Les Sept Planches de la Ruse

aurelie14 January 2009, Barbican Centre, London.

I started this post on the 6th week of 2009… now it is actually the 10th week. Oh dear, lots of back-blogging to do. I moved two weeks ago, and we are just getting internet tonight!

Anyway, one of the most powerful shows I have seen so far this year is Les Sept Planches de la Ruse. I don’t watch many shows at Barbican, but it’s been a great streak so far – all shows-exhibitions have exceeded my expectations!

Quoting my friend, this show probably has the most psychologically satisfying end I have ever seen to a show. One of the most critical moments – the point that can make or break a show. I guess the concept lends itself to it.

Crudely put, this show is 90 minutes of block shifting – but it was incredible, fascinating, creative and totally mesmerizing. The cast would rearrange the blocks, run up them, slide down them, climb up between the blocks, hide in them, sit on them. These are huge blocks, mind you. The biggest one was probably 4m tall…(just read that the heaviest one weighs 500lbs!!) and they moved them around as if they weighed nothing. And how precarious it looked, balancing a huge triangle on a little square, pushing the parallelogram over, so that it would tip over and lean on the rectangle at a perfect angle. I loved the mathematics they used in this show… how at times, everything would just fit perfectly. A very inspiring use of the stage and the set. It is based on the Ancient Chinese puzzle game, Tangram 七巧板.

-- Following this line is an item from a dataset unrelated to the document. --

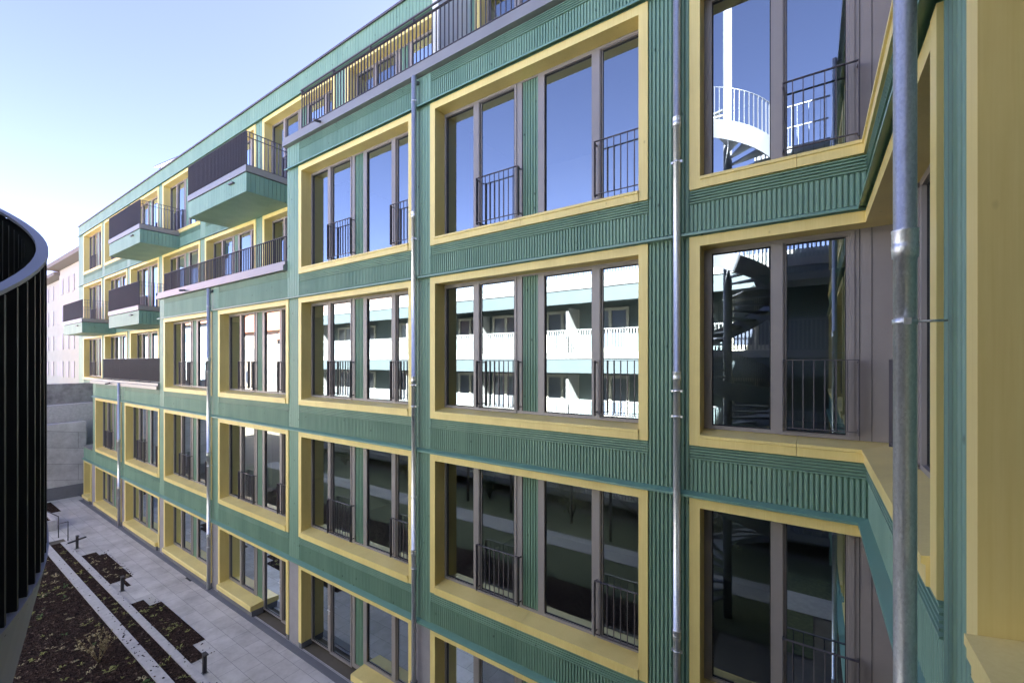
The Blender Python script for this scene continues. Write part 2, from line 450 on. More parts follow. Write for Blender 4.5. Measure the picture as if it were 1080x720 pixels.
    for a, b in rails:
        bm = bmesh.new(); z0, z1 = .285, 1.07
        box(bm, a, b, .118, .150, z1 - .008, z1); box(bm, a + .01, b - .01, .122, .148, z0, z0 + .008)
        for e in (a, b - .008): box(bm, e, e + .008, .116, .176, z0 - .03, z1 - .008)
        n = max(2, round((b - a) / .098))
        for i in range(1, n):
            x = a + (b - a) * i / n
            box(bm, x - .005, x + .005, .128, .142, z0 + .008, z1 - .008)
        for e in (a + .004, b - .004):
            for z in (z0 + .02, z1 - .03): tube(bm, (e, .17, z), (e, .232, z), .011, n=8)
        done('railing', bm, M['rail'])
    if kind in ('ground_left', 'ground_right'):
        bm = bmesh.new()
        xh = .905 if kind == 'ground_left' else 3.165
        box(bm, xh - .012, xh + .012, .222, .234, .98, 1.2)
        tube(bm, (xh, .22, 1.12), (xh, .175, 1.12), .009); tube(bm, (xh, .178, 1.12), (xh + .12, .178, 1.12), .009)
        done('door_handle', bm, M['galv'])
    return out

CACHE = {}
def bay(kind, H, x, y, z, wing=False):
    key = (kind, round(H, 3))
    if key not in CACHE: CACHE[key] = geometry_of(kind, H)
    g = CACHE[key]
    loc, rz = ((XW + y, -x, z), NEG90) if wing else ((x, y, z), 0)
    root = put('window_surround', g['window_surround'][0], BLD, loc, rz)
    for nm, lst in g.items():
        if nm == 'window_surround': continue
        for me in lst: put(nm, me, root)
    return root

def place(name, bm, m, wing, y, parent=BLD):
    if wing: return link(name, bm, m, parent, (XW + y, 0, 0), NEG90)
    return link(name, bm, m, parent, (0, y, 0), 0)

RIB = .0495
def spandrel(x0, x1, z0, z1, y=0.0, wing=False, m0=0, m1=0, lou=.175, fine=False):
    """Ribbed board band between two rows of windows with a louvre strip at its top."""
    bm = bmesh.new()
    strip(bm, x0, x1, rect(.022, .30, z0, z1), m0, m1)
    n = max(1, round((x1 - x0) / RIB)); p = (x1 - x0) / n
    for i in range(n): rib(bm, x0 + p * (i + .5), p * .62, .004, .022, z0 + .072, z1 - lou - .004)
    o = place('spandrel', bm, M['green'], wing, y)
    bm = bmesh.new()
    k = 5; q = lou / k
    for i in range(k):
        a = z1 - lou + q * i
        strip(bm, x0, x1, [(-.012, a + .004), (-.012, a + q * .46), (.012, a + q * .66), (.0215, a + q * .66), (.0215, a + .004)], m0, m1)
    l = place('louvre', bm, M['green'], wing, y); l.parent = o
    l.location = (0, 0, 0); l.rotation_euler = (0, 0, 0)
    return o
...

One thing that always intrigues me is watching an Asian cast/company in a foreign country or performances/artwork that have an Asian theme. It’s interesting to see what shows makes it abroad, what they bring to this new audience, how the audience reacts and how differently it compares to those performances that don´t make it abroad. This was a slightly different case though, as the director is the famous Compagnie 111 director Aurélien Bory, and the cast is from Dalian, China. At first glance, I thought it was odd casting. You couldn’t tell what the performers had in common. But as they performed, you realize that they are Beijing Opera artists. All highly trained in martial arts and singing.

You have to catch this show when it comes near you – I really enjoyed it. Share your thoughts afterwards, as uh, I´ve talked to about 8 people who had seen it as well… and only one person raved about it as I do. But that’s the beauty of the arts right… everything strikes everyone differently.